Algonquin College reached out to the overeducated and underemployed in Ottawa on Monday at a conference it held for internationally trained professionals.

The point of the conference was to introduce skilled immigrants to each other as well as to potential employers.

"Honestly, I was expecting to find a job," says George Bebey, talking about what he thought would happen when he moved to Ottawa from Cameroon a year ago. "Maybe not easily, but at least after one year, I was expecting to have something."

Bebey is a civil engineer with eight years of professional experience, but right now, he's working part-time at a restaurant while he takes courses at Algonquin.

He says that he's frustrated Canadian employers won't recognize his credentials and experience.

"Nobody takes the risk to try us," he says. "We have a lot to give, but nobody cares about us."

The keynote speaker at Monday's conference knows what sort of challenge Bebey has ahead.
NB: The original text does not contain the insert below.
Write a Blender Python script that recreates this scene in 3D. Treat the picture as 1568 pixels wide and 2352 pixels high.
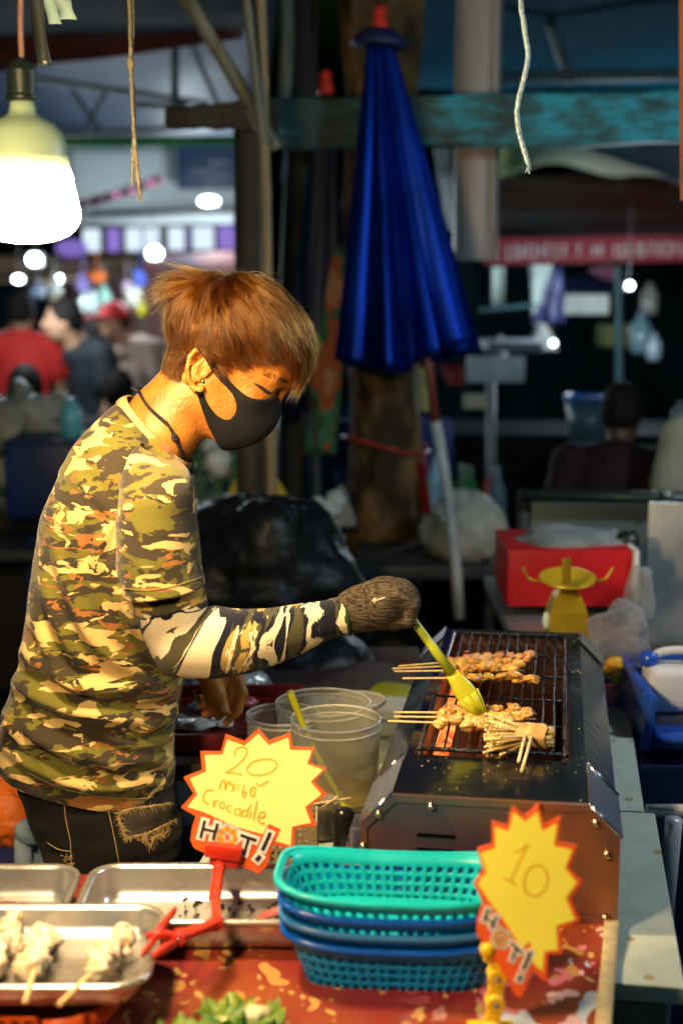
import bpy, bmesh, math, random
import numpy as np
from mathutils import Vector, Matrix, noise as mnoise
from mathutils.geometry import delaunay_2d_cdt, tessellate_polygon

for o in list(bpy.data.objects):
    bpy.data.objects.remove(o)
scene = bpy.context.scene
R = math.radians
rng = random.Random(7)

# ------------------------------------------------------------------ camera
CAM_Z, PITCH, FOCAL = 1.65, R(9.4), 50.0
cam_data = bpy.data.cameras.new('camera')
cam_data.sensor_fit = 'VERTICAL'
cam_data.sensor_height = 36.0
cam_data.sensor_width = 24.0
cam_data.lens = FOCAL
cam_data.clip_end = 500
cam_data.clip_start = 0.05
cam_data.dof.use_dof = True
cam_data.dof.focus_distance = 2.06
cam_data.dof.aperture_fstop = 2.6
cam = bpy.data.objects.new('camera', cam_data)
scene.collection.objects.link(cam)
cam.location = (0, 0, CAM_Z)
cam.rotation_euler = (R(90) - PITCH, 0, 0)
scene.camera = cam

# ------------------------------------------------------------------ night sky
world = bpy.data.worlds.new('World')
scene.world = world
world.use_nodes = True
wn = world.node_tree.nodes
wl = world.node_tree.links
sky = wn.new('ShaderNodeTexSky')
sky.sky_type = 'NISHITA'
sky.sun_disc = False
sky.sun_elevation = R(-4.0)
sky.sun_rotation = R(200)
bgn = wn['Background']
tint = wn.new('ShaderNodeMix'); tint.data_type = 'RGBA'; tint.blend_type = 'MULTIPLY'; tint.inputs['Factor'].default_value = 1.0
tint.inputs['B'].default_value = (0.12, 0.90, 1.0, 1)      # added teal tint, turns the ambient shadows teal
wl.new(sky.outputs[0], tint.inputs['A']); wl.new(tint.outputs['Result'], bgn.inputs[0])
bgn.inputs[1].default_value = 1.5

# moonlight-weak sun
sun_d = bpy.data.lights.new('sun', 'SUN')
sun_d.energy = 0.02
sun_d.angle = R(10)
sun_d.color = (0.55, 0.75, 1.0)
sun = bpy.data.objects.new('sun', sun_d)
scene.collection.objects.link(sun)
sun.rotation_euler = (R(40), 0, R(20))

scene.view_settings.view_transform = 'Standard'
scene.view_settings.look = 'None'
scene.view_settings.exposure = 0.0
scene.view_settings.gamma = 1.0
scene.cycles.use_denoising = True
scene.cycles.sample_clamp_indirect = 4.0
scene.cycles.max_bounces = 8
scene.cycles.transparent_max_bounces = 16
scene.cycles.caustics_reflective = False
scene.cycles.caustics_refractive = False

# ------------------------------------------------------------------ helpers
FPX = FOCAL / 36.0 * 2352.0      # photograph measured on a 1568 x 2352 grid
CP, SP = math.cos(PITCH), math.sin(PITCH)

def ray(u, v):
    a = (u - 784.0) / FPX
    b = -(v - 1176.0) / FPX
    return a, CP + SP * b, -SP + CP * b

def P(u, v, Y):
    a, y, z = ray(u, v)
    t = Y / y
    return Vector((a * t, Y, CAM_Z + z * t))

def PZ(u, v, z0):
    a, y, z = ray(u, v)
    t = (z0 - CAM_Z) / z
    return Vector((a * t, y * t, z0))

def proj(p):
    x, y, z = p[0], p[1], p[2] - CAM_Z
    d = y * CP - z * SP
    return 784 + FPX * x / d, 1176 - FPX * (y * SP + z * CP) / d

def mpp(Y, v=1176):
    """metres per photograph pixel at distance Y"""
    a, y, z = ray(784, v)
    return (Y / y) / FPX

V = Vector
COL = scene.collection

def thing(name, label, cat, loc=(0, 0, 0), group=None, kind=None):
    o = bpy.data.objects.new(name, None)
    COL.objects.link(o)
    o.location = loc
    o.empty_display_size = 0.02
    tag(o, label, cat, group, kind)
    return o

def tag(o, label=None, cat=None, group=None, kind=None):
    if label: o['label'] = label
    if cat: o['category'] = cat
    if group: o['group'] = group
    if kind: o['kind'] = kind
    return o

def adopt(o, parent):
    if parent is not None:
        o.parent = parent
        o.matrix_parent_inverse = Matrix.Translation(-parent.location) if parent.type == 'EMPTY' else Matrix.Identity(4)
    return o

def mesh_obj(name, verts, faces, mat=None, parent=None, smooth=True, uvs=None, mats=None, fmat=None):
    me = bpy.data.meshes.new(name)
    me.from_pydata([tuple(v) for v in verts], [], [tuple(f) for f in faces])
    for m in (mats or ([mat] if mat else [])):
        me.materials.append(m)
    if fmat is not None:
        me.polygons.foreach_set('material_index', np.array(fmat, dtype=np.int32))
    me.polygons.foreach_set('use_smooth', np.full(len(me.polygons), bool(smooth)))
    if uvs is not None:
        uvl = me.uv_layers.new(name='UVMap')
        li = np.empty(len(me.loops), dtype=np.int32)
        me.loops.foreach_get('vertex_index', li)
        uvl.data.foreach_set('uv', np.asarray(uvs, dtype=np.float32)[li].ravel())
    me.update()
    o = bpy.data.objects.new(name, me)
    COL.objects.link(o)
    return adopt(o, parent)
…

"It's as if you were born again, that's pretty much the kind of challenge," says Guillermo Mena.

Mena arrived in Canada a decade ago with two master's degrees from Colombia, but found that no employer would recognize his expertise.

So, Mena says, he went back to school.

He learned English and then got his executive master's degree in business administration. Three years later, he was running his own company.

But that's not everyone's experience.

"They go and they look for a job and they ask them for Canadian experience," Mena says. "Really, what they are saying is, 'I don't know about you. I don't know about your culture, I don't know about your standards. I'm afraid of you.'"

Mena says that he hopes events like this will not only help foreign-trained workers get ahead, but also help Canadian employers realize the potential that foreign-trained professionals possess.